Bottom line: Musk is particularly ill suited for the business he bought into. He has no one to blame but himself.

catchnear4321 · 2 years ago
“musk’s” is a bit misleading. that was the point of the purchase.

the value of twix is not monetary, nor is it universal. but it is massive. for those that actually own it, the paper loss is unimportant compared to the people gain.

> who on earth would want elon musk as a figurehead?

who might benefit from installing a clown at the top of their surveillance apparatus? having him spew whatever comes to mind really grabs the attention away from those that hold the purse strings.

Zigurd · 2 years ago
It is a massive fuckup. There is no 4-dimensional chess happening. Elon thought he could flip Twitter at less cost than litigation and a judgement against him. That was an impulsive decision with zero planning.
fragmede · 2 years ago
Who among us hasn't made an impulsive decision with zero planning that cost is $44 billion? Just him? Hm.
catchnear4321 · 2 years ago
musk isn’t the one benefitting the most from this.
unnamed76ri · 2 years ago
Yet the site is so much better than it used to be for the average user. The algorithm doesn’t feel hostile to rational thought anymore.

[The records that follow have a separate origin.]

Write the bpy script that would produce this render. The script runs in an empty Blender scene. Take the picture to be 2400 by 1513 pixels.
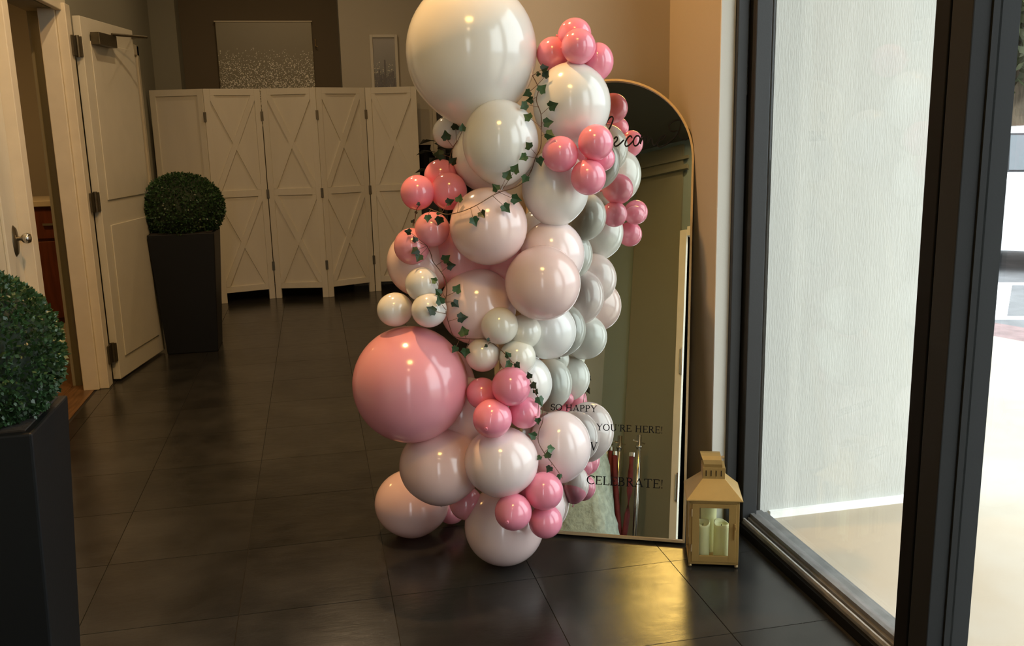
import bpy, bmesh, math, random
from mathutils import Vector, Matrix
random.seed(7)
SC = bpy.context.scene
COL = SC.collection
R = math.radians

# ------------------------------------------------------------------ camera
cam_d = bpy.data.cameras.new('camera'); cam = bpy.data.objects.new('camera', cam_d); COL.objects.link(cam)
cam_d.sensor_width = 36.0; cam_d.lens = 2160.0/2400.0*36.0; cam_d.clip_start = .05; cam_d.clip_end = 300
CX = Vector((0.977286, -0.210586, -0.023775)); CY = Vector((0.065692, 0.194365, 0.978727)); CZ = Vector((-0.201485, -0.958058, 0.203784))          # camera right, up, back in the world
mw = Matrix((CX, CY, CZ)).transposed().to_4x4(); mw.translation = Vector((0, 0, 1.45))
cam.matrix_world = mw
SC.camera = cam
# ------------------------------------------------------------------ world, exposure
W = bpy.data.worlds.new('sky'); SC.world = W; W.use_nodes = True
bg = W.node_tree.nodes['Background']; bg.inputs['Color'].default_value = (.90, .96, 1.0, 1); bg.inputs['Strength'].default_value = 4.8
SC.view_settings.view_transform = 'Standard'; SC.view_settings.look = 'None'
SC.view_settings.gamma = 1; SC.view_settings.exposure = 0.0; SC.view_settings.use_curve_mapping = False
SC.cycles.max_bounces = 10; SC.cycles.diffuse_bounces = 5; SC.cycles.glossy_bounces = 6
SC.cycles.transparent_max_bounces = 12; SC.cycles.transmission_bounces = 6
SC.cycles.sample_clamp_indirect = 6.0; SC.cycles.caustics_reflective = False; SC.cycles.caustics_refractive = False
WARM = (1.0, .56, .22)
LAMPS = [(0.06, .92, 3.585, 0, .26), (0, 3.1, 3.585, 62, .05), (-.45, 4.7, 3.585, 27, .05), (0, 7.55, 3.585, 8, .05), (-.3, -.3, 3.585, 4, .05)]
def area(name, loc, rot, size, power, color, size_y=None, shape='DISK', spread=None, portal=False):
    l = bpy.data.lights.new(name, 'AREA'); l.shape = shape; l.size = size
    if size_y: l.size_y = size_y
    l.energy = power; l.color = color
    if spread: l.spread = spread
    if portal: l.cycles.is_portal = True
    o = bpy.data.objects.new(name, l); COL.objects.link(o); o.location = loc; o.rotation_euler = rot
    return o
for x, y, z, p, s in LAMPS:
    if p: area('downlight_beam', (x, y, z-.03), (0, 0, 0), s*1.6, p, WARM if p > 40 else (1, .70, .40))
area('side_room_light', (-2.3, 5.9, 2.75), (0, 0, 0), .3, 16, (1, .55, .20))

# ------------------------------------------------------------------ materials
MATS = {}
def mat(name, color, rough=.5, metal=0, spec=.5, bump=0, bscale=40, noise=0, nscale=6, c2=None, emit=None, estr=0, trans=0, coat=0, bdetail=4, stretch=None, sss=0):
    m = bpy.data.materials.new(name); m.use_nodes = True; nt = m.node_tree; b = nt.nodes['Principled BSDF']
    b.inputs['Base Color'].default_value = (*color, 1); b.inputs['Roughness'].default_value = rough
    b.inputs['Metallic'].default_value = metal; b.inputs['Specular IOR Level'].default_value = spec
    b.inputs['Coat Weight'].default_value = coat
    if emit: b.inputs['Emission Color'].default_value = (*emit, 1); b.inputs['Emission Strength'].default_value = estr
    tc = nt.nodes.new('ShaderNodeTexCoord'); vec = tc.outputs['Object']
    if stretch:
        mp = nt.nodes.new('ShaderNodeMapping'); mp.inputs['Scale'].default_value = stretch
        nt.links.new(vec, mp.inputs['Vector']); vec = mp.outputs['Vector']
    if noise or c2:
        n = nt.nodes.new('ShaderNodeTexNoise'); n.inputs['Scale'].default_value = nscale; n.inputs['Detail'].default_value = 5
        nt.links.new(vec, n.inputs['Vector'])
        r = nt.nodes.new('ShaderNodeValToRGB'); r.color_ramp.elements[0].position = .35; r.color_ramp.elements[1].position = .68
        a = c2 or tuple(c*(1-noise) for c in color)
        r.color_ramp.elements[0].color = (*a, 1); r.color_ramp.elements[1].color = (*color, 1)
        nt.links.new(n.outputs['Fac'], r.inputs['Fac']); nt.links.new(r.outputs['Color'], b.inputs['Base Color'])
    if bump:
        n2 = nt.nodes.new('ShaderNodeTexNoise'); n2.inputs['Scale'].default_value = bscale; n2.inputs['Detail'].default_value = bdetail
        nt.links.new(vec, n2.inputs['Vector'])
        bp = nt.nodes.new('ShaderNodeBump'); bp.inputs['Strength'].default_value = bump; bp.inputs['Distance'].default_value = .01
        nt.links.new(n2.outputs['Fac'], bp.inputs['Height']); nt.links.new(bp.outputs['Normal'], b.inputs['Normal'])
    if trans:
        tr = nt.nodes.new('ShaderNodeBsdfTranslucent'); tr.inputs['Color'].default_value = (*[min(1, c*1.05) for c in color], 1)
        mx = nt.nodes.new('ShaderNodeMixShader'); mx.inputs['Fac'].default_value = trans
        out = nt.nodes['Material Output']
        nt.links.new(b.outputs[0], mx.inputs[1]); nt.links.new(tr.outputs[0], mx.inputs[2]); nt.links.new(mx.outputs[0], out.inputs['Surface'])
    MATS[name] = m
    return m
def glass(name, tint=(.96, .98, .97), ior=1.45):
    m = bpy.data.materials.new(name); m.use_nodes = True; nt = m.node_tree; nt.nodes.clear()
    out = nt.nodes.new('ShaderNodeOutputMaterial'); t = nt.nodes.new('ShaderNodeBsdfTransparent'); g = nt.nodes.new('ShaderNodeBsdfGlossy')
    t.inputs['Color'].default_value = (*tint, 1); g.inputs['Roughness'].default_value = .01
    lw = nt.nodes.new('ShaderNodeLayerWeight'); lw.inputs['Blend'].default_value = .5
    pw = nt.nodes.new('ShaderNodeMath'); pw.operation = 'POWER'; pw.inputs[1].default_value = 5; nt.links.new(lw.outputs['Facing'], pw.inputs[0])
    fr = nt.nodes.new('ShaderNodeMath'); fr.operation = 'MULTIPLY_ADD'; fr.inputs[1].default_value = .92; fr.inputs[2].default_value = .03; nt.links.new(pw.outputs[0], fr.inputs[0])
    mx = nt.nodes.new('ShaderNodeMixShader')
    nt.links.new(fr.outputs[0], mx.inputs['Fac']); nt.links.new(t.outputs[0], mx.inputs[1]); nt.links.new(g.outputs[0], mx.inputs[2]); nt.links.new(mx.outputs[0], out.inputs['Surface'])
    MATS[name] = m
    return m
def glitter(name, top, bot, h0, h1):
    m = bpy.data.materials.new(name); m.use_nodes = True; nt = m.node_tree; b = nt.nodes['Principled BSDF']
    tc = nt.nodes.new('ShaderNodeTexCoord'); sp = nt.nodes.new('ShaderNodeSeparateXYZ'); nt.links.new(tc.outputs['Object'], sp.inputs[0])
    mr = nt.nodes.new('ShaderNodeMapRange'); mr.inputs['From Min'].default_value = h0; mr.inputs['From Max'].default_value = h1; nt.links.new(sp.outputs['Z'], mr.inputs['Value'])
    n = nt.nodes.new('ShaderNodeTexNoise'); n.inputs['Scale'].default_value = 8; nt.links.new(tc.outputs['Object'], n.inputs['Vector'])
    v = nt.nodes.new('ShaderNodeTexVoronoi'); v.inputs['Scale'].default_value = 150; nt.links.new(tc.outputs['Object'], v.inputs['Vector'])
    cr = nt.nodes.new('ShaderNodeMix'); cr.data_type = 'RGBA'; cr.inputs['A'].default_value = (*bot, 1); cr.inputs['B'].default_value = (*top, 1); nt.links.new(mr.outputs[0], cr.inputs['Factor'])
    # sparkle mask: cell brightness above a threshold, denser towards the bottom
    sc = nt.nodes.new('ShaderNodeSeparateColor'); nt.links.new(v.outputs['Color'], sc.inputs[0])
    a = nt.nodes.new('ShaderNodeMath'); a.operation = 'MULTIPLY_ADD'; nt.links.new(mr.outputs[0], a.inputs[0]); a.inputs[1].default_value = .5; a.inputs[2].default_value = .66
    a2 = nt.nodes.new('ShaderNodeMath'); a2.operation = 'GREATER_THAN'; nt.links.new(sc.outputs[0], a2.inputs[0]); nt.links.new(a.outputs[0], a2.inputs[1])
    c2 = nt.nodes.new('ShaderNodeMix'); c2.data_type = 'RGBA'; nt.links.new(a2.outputs[0], c2.inputs['Factor']); nt.links.new(cr.outputs['Result'], c2.inputs['A']); c2.inputs['B'].default_value = (1, .97, .85, 1)
    nt.links.new(c2.outputs['Result'], b.inputs['Base Color'])
    b.inputs['Roughness'].default_value = .35
    MATS[name] = m
    return m

paint = mat('wall_paint', (.52, .49, .41), .85, bump=.05, bscale=220)
paint_grey = mat('wall_paint_grey', (.29, .285, .225), .85, bump=.05, bscale=200)
paint_olive = mat('wall_paint_olive', (.15, .14, .085), .8, bump=.05, bscale=200)
paint_shaded = mat('wall_paint_shaded', (.16, .13, .085), .85, bump=.05, bscale=200)  # weaker light on the far wall put into a darker colour
paint_tan = mat('wall_paint_tan', (.40, .33, .23), .8, bump=.04, bscale=200)
ceil_m = mat('ceiling_paint', (.07, .065, .05), .9, bump=.05, bscale=120)
trim_m = mat('cream_trim', (.70, .64, .50), .45, noise=.06, nscale=12)
door_m = mat('cream_door', (.62, .60, .50), .4, noise=.05, nscale=7)
screen_m = mat('white_painted_wood', (.72, .69, .60), .5, bump=.06, bscale=60, noise=.05, nscale=9, stretch=(1, 1, .15))
bronze = mat('dark_bronze', (.13, .11, .07), .38, .8, noise=.2, nscale=30)
steel = mat('brushed_steel', (.62, .60, .55), .2, 1.0, noise=.05, nscale=60)
black_metal = mat('black_aluminium', (.026, .027, .028), .5, .0, spec=.32, bump=.03, bscale=150)
mull_m = mat('matt_black_aluminium', (.020, .021, .022), .6, spec=.10, bump=.03, bscale=150)
sill_m = mat('worn_charcoal_aluminium', (.17, .17, .165), .5, .1, spec=.5, noise=.35, nscale=16, bump=.06, bscale=60)
back_paint = mat('entrance_wall_paint', (.175, .215, .18), .85, bump=.05, bscale=200)
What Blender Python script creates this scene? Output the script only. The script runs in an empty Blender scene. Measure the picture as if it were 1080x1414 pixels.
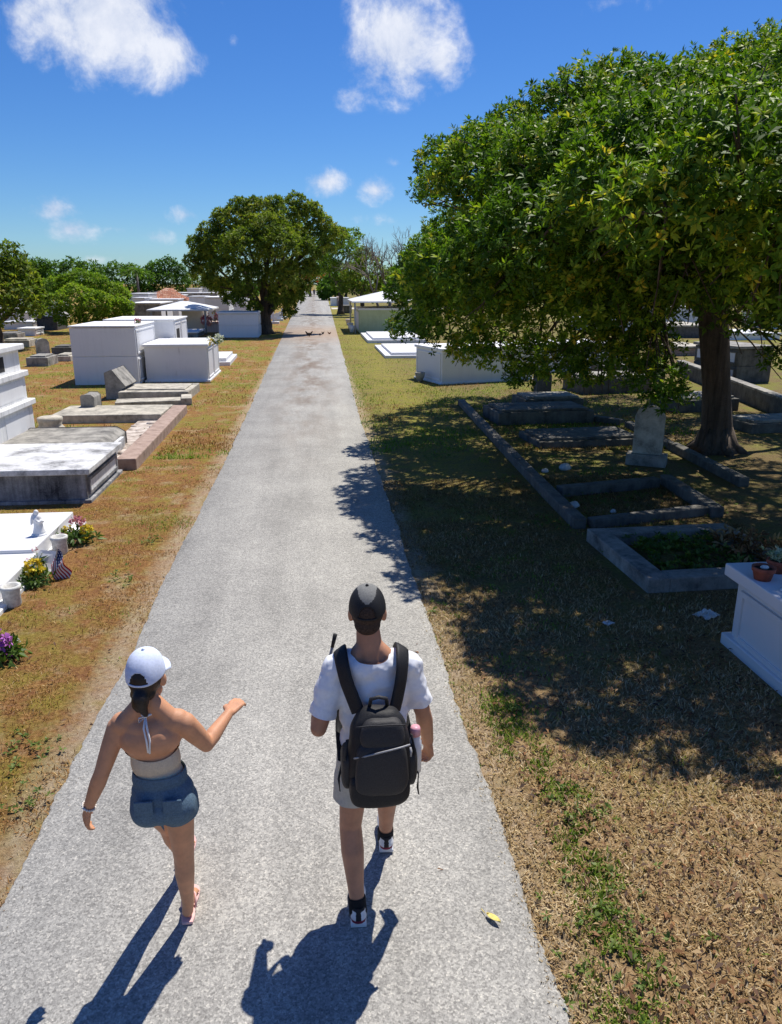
import bpy, bmesh, math, random
import numpy as np
from mathutils import Vector, Matrix, noise as mnoise
R = math.radians
rng = np.random.default_rng(11)
random.seed(5)
scn = bpy.context.scene
COL = scn.collection

# ------------------------------------------------------------------ camera
F, H, VX, VY = 1050., 3.1, 433., 391.
PITCH = math.atan((707 - VY) / F)
PSI = math.atan((540 - VX) * math.cos(PITCH) / F)
cd = bpy.data.cameras.new("camera")
cam = bpy.data.objects.new("camera", cd)
COL.objects.link(cam)
cam.location = (0, 0, H)
cam.rotation_euler = (math.pi / 2 - PITCH, 0, -PSI)
cd.sensor_fit = 'VERTICAL'
cd.sensor_height = 36
cd.lens = 36 * F / 1414
cd.clip_start = 0.05
cd.clip_end = 5000
scn.camera = cam


def ray(u, v):
    x = (u - 540) / F
    y = -(v - 707) / F
    fx = math.cos(PITCH) + y * math.sin(PITCH)
    z = -math.sin(PITCH) + y * math.cos(PITCH)
    return Vector((math.cos(PSI) * x + math.sin(PSI) * fx, -math.sin(PSI) * x + math.cos(PSI) * fx, z))


def G(u, v, z=0.0):
    d = ray(u, v)
    return Vector((d.x * (z - H) / d.z, d.y * (z - H) / d.z, z))


def AT(u, v, Y):
    d = ray(u, v)
    return Vector((d.x * Y / d.y, Y, H + d.z * Y / d.y))


# ------------------------------------------------------------------ materials
def new_mat(name):
    m = bpy.data.materials.new(name)
    m.use_nodes = True
    nt = m.node_tree
    b = nt.nodes["Principled BSDF"]
    return m, nt, b


def N(nt, t, **kw):
    n = nt.nodes.new(t)
    for k, v in kw.items():
        if k in n.inputs.keys():
            n.inputs[k].default_value = v
        else:
            setattr(n, k, v)
    return n


def ramp(nt, fac, stops):
    r = nt.nodes.new("ShaderNodeValToRGB")
    el = r.color_ramp.elements
    while len(el) < len(stops):
        el.new(0.5)
    for e, (p, c) in zip(el, stops):
        e.position = p
        e.color = (*c, 1)
    nt.links.new(fac, r.inputs[0])
    return r.outputs[0]


def mixc(nt, fac, a, b, mode='MIX'):
    m = nt.nodes.new("ShaderNodeMix")
    m.data_type = 'RGBA'
    m.blend_type = mode
    for sock, val in ((m.inputs[0], fac), (m.inputs[6], a), (m.inputs[7], b)):
        if hasattr(val, 'is_output'):
            nt.links.new(val, sock)
        elif isinstance(val, (tuple, list)):
            sock.default_value = (*val, 1)
        else:
            sock.default_value = val
    return m.outputs[2]


def mathn(nt, op, a, b=0.0, clamp=False):
    m = nt.nodes.new("ShaderNodeMath")
    m.operation = op
    m.use_clamp = clamp
    for s, v in zip(m.inputs, (a, b)):
        if hasattr(v, 'is_output'):
            nt.links.new(v, s)
        else:
            s.default_value = v
    return m.outputs[0]


def coords(nt, kind="Object", scale=(1, 1, 1), loc=(0, 0, 0)):
    if kind == "World":
        g = nt.nodes.new("ShaderNodeNewGeometry").outputs["Position"]
    else:
        g = nt.nodes.new("ShaderNodeTexCoord").outputs[kind]
    mp = nt.nodes.new("ShaderNodeMapping")
    mp.inputs["Scale"].default_value = scale
    mp.inputs["Location"].default_value = loc
    nt.links.new(g, mp.inputs[0])
    return mp.outputs[0]


def noise(nt, vec, scale, detail=6, rough=.6, dist=0.0):
    n = N(nt, "ShaderNodeTexNoise", Scale=scale, Detail=detail, Roughness=rough, Distortion=dist)
    nt.links.new(vec, n.inputs["Vector"])
    return n.outputs[0]


def bump(nt, b, h, strength=.3, dist=.02):
    bn = N(nt, "ShaderNodeBump", Strength=strength, Distance=dist)
    nt.links.new(h, bn.inputs["Height"])
    nt.links.new(bn.outputs[0], b.inputs["Normal"])


def stone(name, light, mid, dark, streak=.5, lo=.35, hi=.7, scale=3, rough=.85, bs=.25, wet=1.0):
    m, nt, b = new_mat(name)
    c = coords(nt, "World")
    n1 = noise(nt, c, scale, 10, .68)
    cs = coords(nt, "World", (7, 7, .55))
    n2 = noise(nt, cs, 1.4, 6, .6)
    n3 = noise(nt, c, 45, 4, .7)
    f = mathn(nt, 'ADD', mathn(nt, 'MULTIPLY', n1, 1 - streak), mathn(nt, 'MULTIPLY', n2, streak))
    f = mathn(nt, 'ADD', f, mathn(nt, 'MULTIPLY', mathn(nt, 'SUBTRACT', n3, .5), .16))
    col = ramp(nt, f, [(lo, dark), ((lo + hi) / 2, mid), (hi, light)])
    nt.links.new(col, b.inputs["Base Color"])
    b.inputs["Roughness"].default_value = rough
    b.inputs["Specular IOR Level"].default_value = .25
    bump(nt, b, mathn(nt, 'ADD', n3, n1), bs, .012)
    return m


def plain(name, col, rough=.7, var=.12, scale=30, spec=.3, bs=.15, metal=0):
    m, nt, b = new_mat(name)
    c = coords(nt)
    n1 = noise(nt, c, scale, 5)
    lo = tuple(max(0, x * (1 - var * 2)) for x in col)
    hi = tuple(min(1, x * (1 + var)) for x in col)
    nt.links.new(ramp(nt, n1, [(.3, lo), (.65, hi)]), b.inputs["Base Color"])
    b.inputs["Roughness"].default_value = rough
    b.inputs["Specular IOR Level"].default_value = spec
    b.inputs["Metallic"].default_value = metal
    bump(nt, b, n1, bs, .004)
    return m


def leafmat(name, stops, trans=.35, rough=.45, spec=.4):
    m, nt, b = new_mat(name)
    a = N(nt, "ShaderNodeAttribute", attribute_name="rnd")
    col = ramp(nt, a.outputs["Fac"], stops)
    nt.links.new(col, b.inputs["Base Color"])
    b.inputs["Roughness"].default_value = rough
    b.inputs["Specular IOR Level"].default_value = spec
    out = nt.nodes["Material Output"]
    if trans:
        t = nt.nodes.new("ShaderNodeBsdfTranslucent")
        nt.links.new(mixc(nt, 1.0, col, (.88, 1.0, .40), 'MULTIPLY'), t.inputs[0])
        ms = nt.nodes.new("ShaderNodeMixShader")
        ms.inputs[0].default_value = trans
        nt.links.new(b.outputs[0], ms.inputs[1])
        nt.links.new(t.outputs[0], ms.inputs[2])
        nt.links.new(ms.outputs[0], out.inputs[0])
    return m


M = {}
M['white'] = stone('white_paint', (.78, .78, .78), (.74, .74, .74), (.46, .46, .45), .5, .27, .50, 2.0, .75, .1)
M['white_worn'] = stone('worn_white_paint', (.82, .82, .81), (.70, .70, .69), (.30, .30, .29), .7, .27, .56, 2.6, .8, .2)
M['white_clean'] = stone('clean_white_paint', (.68, .68, .69), (.66, .66, .67), (.55, .55, .56), .3, .2, .5, 2, .6, .06)
M['grey_conc'] = stone('grey_concrete', (.44, .415, .36), (.28, .265, .235), (.075, .072, .066), .2, .33, .68, 3.2)
M['mould_side'] = stone('mouldy_render', (.46, .46, .46), (.22, .22, .225), (.04, .04, .045), .42, .36, .66, 1.7)
M['mould_top'] = stone('mouldy_lid', (.72, .72, .71), (.52, .52, .52), (.22, .22, .22), .05, .36, .58, 2.3)
M['pale_conc'] = stone('pale_concrete', (.58, .53, .43), (.38, .35, .285), (.11, .10, .085), .15, .3, .62, 3.5)
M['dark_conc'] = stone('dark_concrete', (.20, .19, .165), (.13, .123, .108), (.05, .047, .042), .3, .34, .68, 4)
M['brick_red'] = stone('brick_concrete', (.44, .33, .27), (.35, .25, .20), (.15, .11, .09), .1, .3, .65, 5)
M['rubble'] = stone('rubble_floor', (.62, .55, .48), (.45, .38, .32), (.2, .16, .13), 0, .35, .62, 6)
M['granite'] = stone('dark_granite', (.12, .12, .125), (.085, .085, .09), (.05, .05, .055), .2, .35, .65, 8, .5)
M['green_paint'] = stone('green_paint', (.56, .60, .36), (.50, .54, .31), (.36, .39, .22), .4, .3, .6, 2)
M['pink_paint'] = stone('pink_paint', (.70, .56, .50), (.62, .49, .44), (.4, .32, .29), .4, .3, .6, 2)
M['sheet_metal'] = stone('white_sheet_metal', (.78, .79, .80), (.70, .71, .72), (.5, .5, .51), .1, .3, .6, 1.5, .5, .05)
M['dark_roof'] = stone('dark_roof', (.10, .07, .06), (.07, .05, .045), (.03, .025, .02), .2, .3, .6, 3)
M['metal_post'] = plain('grey_metal_post', (.38, .39, .40), .5, .1, 20, .4)
M['dark_void'] = plain('dark_opening', (.025, .025, .025), .9)
M['terracotta'] = plain('terracotta', (.30, .085, .05), .8, .18, 25)
M['soil'] = plain('potting_soil', (.035, .026, .02), .95, .4, 60)
M['white_stone'] = plain('white_stone', (.66, .65, .62), .8, .12, 20)
M['glass_dish'] = plain('clear_dish', (.75, .78, .8), .1, .05, 10, .6)
M['vase'] = plain('stone_vase', (.60, .59, .55), .8, .15, 30)
M['bark'] = stone('bark', (.15, .115, .09), (.095, .072, .056), (.035, .026, .02), .75, .32, .66, 9, .9, .9)
M['bark_pale'] = stone('grey_bark', (.26, .22, .20), (.19, .16, .145), (.1, .08, .07), .6, .32, .66, 6, .9, .6)
M['leaf_big'] = leafmat('glossy_leaf', [(0, (.05, .105, .012)), (.38, (.12, .23, .02)), (.62, (.25, .37, .03)), (.84, (.52, .53, .05)), (1, (.68, .52, .06))], .42, .5, .22)
M['leaf_mid'] = leafmat('olive_leaf', [(0, (.075, .125, .018)), (.45, (.19, .26, .035)), (.8, (.37, .40, .06)), (1, (.50, .42, .08))], .48, .6, .2)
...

And he’s got millions of people paying to use the site now. But I guess maybe that isn’t making up for ad revenue losses? The article is paywalled so I don’t know how they reached their conclusions.

freejazz · 2 years ago
> The algorithm doesn’t feel hostile to rational thought anymore

Really? When people are reporting actually seeing CP and more Nazi BS?

lazzlazzlazz · 2 years ago
I have never seen such abhorrent things as you've described, and it is meaningfully better in my experience.
unnamed76ri · 2 years ago
People have been reporting CP on Twitter for years and have shown evidence that old Twitter ignored. From what I’ve seen, new Twitter seems to be doing a better job of scrubbing that stuff.

What Nazi bs are you referring to? Only thing I’ve seen is a couple silly Russian fanboys calling Ukraine a Nazi country.